● TASK OBJECTIVE
Write out all the material exactly. Leave nothing out.

● SUPPLIED MATERIAL
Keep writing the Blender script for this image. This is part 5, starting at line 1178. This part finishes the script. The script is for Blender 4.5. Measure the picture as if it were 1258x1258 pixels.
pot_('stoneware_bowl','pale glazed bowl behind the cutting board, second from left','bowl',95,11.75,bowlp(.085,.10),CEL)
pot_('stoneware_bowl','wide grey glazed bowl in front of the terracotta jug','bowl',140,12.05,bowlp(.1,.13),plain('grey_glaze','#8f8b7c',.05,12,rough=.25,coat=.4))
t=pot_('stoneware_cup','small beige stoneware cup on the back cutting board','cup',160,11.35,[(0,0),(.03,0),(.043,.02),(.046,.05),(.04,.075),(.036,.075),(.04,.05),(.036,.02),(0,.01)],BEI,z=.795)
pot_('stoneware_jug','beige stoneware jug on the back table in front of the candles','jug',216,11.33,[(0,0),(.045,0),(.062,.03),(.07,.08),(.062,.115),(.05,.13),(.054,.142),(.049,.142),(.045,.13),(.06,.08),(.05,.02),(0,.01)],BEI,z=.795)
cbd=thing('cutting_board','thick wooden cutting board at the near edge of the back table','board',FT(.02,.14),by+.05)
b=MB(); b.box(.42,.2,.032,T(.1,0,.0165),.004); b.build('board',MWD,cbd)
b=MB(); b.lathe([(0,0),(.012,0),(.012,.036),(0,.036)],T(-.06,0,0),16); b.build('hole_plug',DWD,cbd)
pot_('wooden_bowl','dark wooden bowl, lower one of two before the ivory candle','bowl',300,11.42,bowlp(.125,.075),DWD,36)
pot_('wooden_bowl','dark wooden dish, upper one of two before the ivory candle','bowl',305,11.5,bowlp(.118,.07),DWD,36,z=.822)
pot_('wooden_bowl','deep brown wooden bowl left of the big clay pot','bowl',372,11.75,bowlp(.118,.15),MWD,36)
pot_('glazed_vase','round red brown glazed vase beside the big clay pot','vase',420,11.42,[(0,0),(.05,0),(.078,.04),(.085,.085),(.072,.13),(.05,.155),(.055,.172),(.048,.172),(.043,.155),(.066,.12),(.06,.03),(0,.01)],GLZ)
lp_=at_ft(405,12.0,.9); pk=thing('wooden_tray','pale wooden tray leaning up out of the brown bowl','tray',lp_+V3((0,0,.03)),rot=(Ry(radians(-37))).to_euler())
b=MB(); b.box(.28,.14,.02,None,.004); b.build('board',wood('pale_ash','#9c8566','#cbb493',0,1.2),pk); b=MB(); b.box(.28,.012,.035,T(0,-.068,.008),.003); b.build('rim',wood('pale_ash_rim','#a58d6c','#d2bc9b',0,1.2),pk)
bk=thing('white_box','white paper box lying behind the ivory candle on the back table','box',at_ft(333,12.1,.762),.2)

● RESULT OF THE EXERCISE
Keep writing the Blender script for this image. This is part 5, starting at line 1178. This part finishes the script. The script is for Blender 4.5. Measure the picture as if it were 1258x1258 pixels.
pot_('stoneware_bowl','pale glazed bowl behind the cutting board, second from left','bowl',95,11.75,bowlp(.085,.10),CEL)
pot_('stoneware_bowl','wide grey glazed bowl in front of the terracotta jug','bowl',140,12.05,bowlp(.1,.13),plain('grey_glaze','#8f8b7c',.05,12,rough=.25,coat=.4))
t=pot_('stoneware_cup','small beige stoneware cup on the back cutting board','cup',160,11.35,[(0,0),(.03,0),(.043,.02),(.046,.05),(.04,.075),(.036,.075),(.04,.05),(.036,.02),(0,.01)],BEI,z=.795)
pot_('stoneware_jug','beige stoneware jug on the back table in front of the candles','jug',216,11.33,[(0,0),(.045,0),(.062,.03),(.07,.08),(.062,.115),(.05,.13),(.054,.142),(.049,.142),(.045,.13),(.06,.08),(.05,.02),(0,.01)],BEI,z=.795)
cbd=thing('cutting_board','thick wooden cutting board at the near edge of the back table','board',FT(.02,.14),by+.05)
b=MB(); b.box(.42,.2,.032,T(.1,0,.0165),.004); b.build('board',MWD,cbd)
b=MB(); b.lathe([(0,0),(.012,0),(.012,.036),(0,.036)],T(-.06,0,0),16); b.build('hole_plug',DWD,cbd)
pot_('wooden_bowl','dark wooden bowl, lower one of two before the ivory candle','bowl',300,11.42,bowlp(.125,.075),DWD,36)
pot_('wooden_bowl','dark wooden dish, upper one of two before the ivory candle','bowl',305,11.5,bowlp(.118,.07),DWD,36,z=.822)
pot_('wooden_bowl','deep brown wooden bowl left of the big clay pot','bowl',372,11.75,bowlp(.118,.15),MWD,36)
pot_('glazed_vase','round red brown glazed vase beside the big clay pot','vase',420,11.42,[(0,0),(.05,0),(.078,.04),(.085,.085),(.072,.13),(.05,.155),(.055,.172),(.048,.172),(.043,.155),(.066,.12),(.06,.03),(0,.01)],GLZ)
lp_=at_ft(405,12.0,.9); pk=thing('wooden_tray','pale wooden tray leaning up out of the brown bowl','tray',lp_+V3((0,0,.03)),rot=(Ry(radians(-37))).to_euler())
b=MB(); b.box(.28,.14,.02,None,.004); b.build('board',wood('pale_ash','#9c8566','#cbb493',0,1.2),pk); b=MB(); b.box(.28,.012,.035,T(0,-.068,.008),.003); b.build('rim',wood('pale_ash_rim','#a58d6c','#d2bc9b',0,1.2),pk)
bk=thing('white_box','white paper box lying behind the ivory candle on the back table','box',at_ft(333,12.1,.762),.2)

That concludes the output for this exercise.